Task goal:
Repeat exactly the lines of the listing below, please, starting with the first and ending with the line containing "PI = math.pi"; leave out the rest.

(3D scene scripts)
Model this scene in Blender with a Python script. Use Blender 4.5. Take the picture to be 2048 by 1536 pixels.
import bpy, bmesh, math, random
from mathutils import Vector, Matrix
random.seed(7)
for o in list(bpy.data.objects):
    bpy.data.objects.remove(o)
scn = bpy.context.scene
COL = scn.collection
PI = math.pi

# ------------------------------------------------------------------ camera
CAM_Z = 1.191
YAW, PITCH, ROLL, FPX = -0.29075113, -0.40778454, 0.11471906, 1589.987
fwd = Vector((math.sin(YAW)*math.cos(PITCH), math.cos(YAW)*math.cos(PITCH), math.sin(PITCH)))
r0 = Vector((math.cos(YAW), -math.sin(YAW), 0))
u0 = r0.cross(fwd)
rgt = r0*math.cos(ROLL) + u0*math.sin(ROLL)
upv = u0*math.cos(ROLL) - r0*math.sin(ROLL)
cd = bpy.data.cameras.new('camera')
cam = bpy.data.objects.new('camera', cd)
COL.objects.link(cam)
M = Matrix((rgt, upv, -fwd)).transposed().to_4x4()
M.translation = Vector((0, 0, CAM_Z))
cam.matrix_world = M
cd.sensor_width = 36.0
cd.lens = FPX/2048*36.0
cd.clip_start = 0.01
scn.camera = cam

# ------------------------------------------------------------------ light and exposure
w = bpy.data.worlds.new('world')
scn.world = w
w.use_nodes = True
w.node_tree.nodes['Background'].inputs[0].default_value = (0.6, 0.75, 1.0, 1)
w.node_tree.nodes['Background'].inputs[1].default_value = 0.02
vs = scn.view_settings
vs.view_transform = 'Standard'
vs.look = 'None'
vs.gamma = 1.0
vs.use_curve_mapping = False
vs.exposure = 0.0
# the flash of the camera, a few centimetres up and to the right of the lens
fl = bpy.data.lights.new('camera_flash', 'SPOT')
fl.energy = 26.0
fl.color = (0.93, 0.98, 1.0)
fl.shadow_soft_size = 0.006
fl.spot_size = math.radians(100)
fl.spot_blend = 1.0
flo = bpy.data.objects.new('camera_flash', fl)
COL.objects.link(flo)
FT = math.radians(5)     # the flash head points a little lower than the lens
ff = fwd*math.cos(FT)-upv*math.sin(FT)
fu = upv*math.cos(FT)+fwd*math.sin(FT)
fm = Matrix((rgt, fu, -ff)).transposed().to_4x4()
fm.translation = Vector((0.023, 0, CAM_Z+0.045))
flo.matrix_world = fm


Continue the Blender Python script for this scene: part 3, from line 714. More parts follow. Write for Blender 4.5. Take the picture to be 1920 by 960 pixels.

Expected answer:
Model this scene in Blender with a Python script. Use Blender 4.5. Take the picture to be 2048 by 1536 pixels.
import bpy, bmesh, math, random
from mathutils import Vector, Matrix
random.seed(7)
for o in list(bpy.data.objects):
    bpy.data.objects.remove(o)
scn = bpy.context.scene
COL = scn.collection
PI = math.pi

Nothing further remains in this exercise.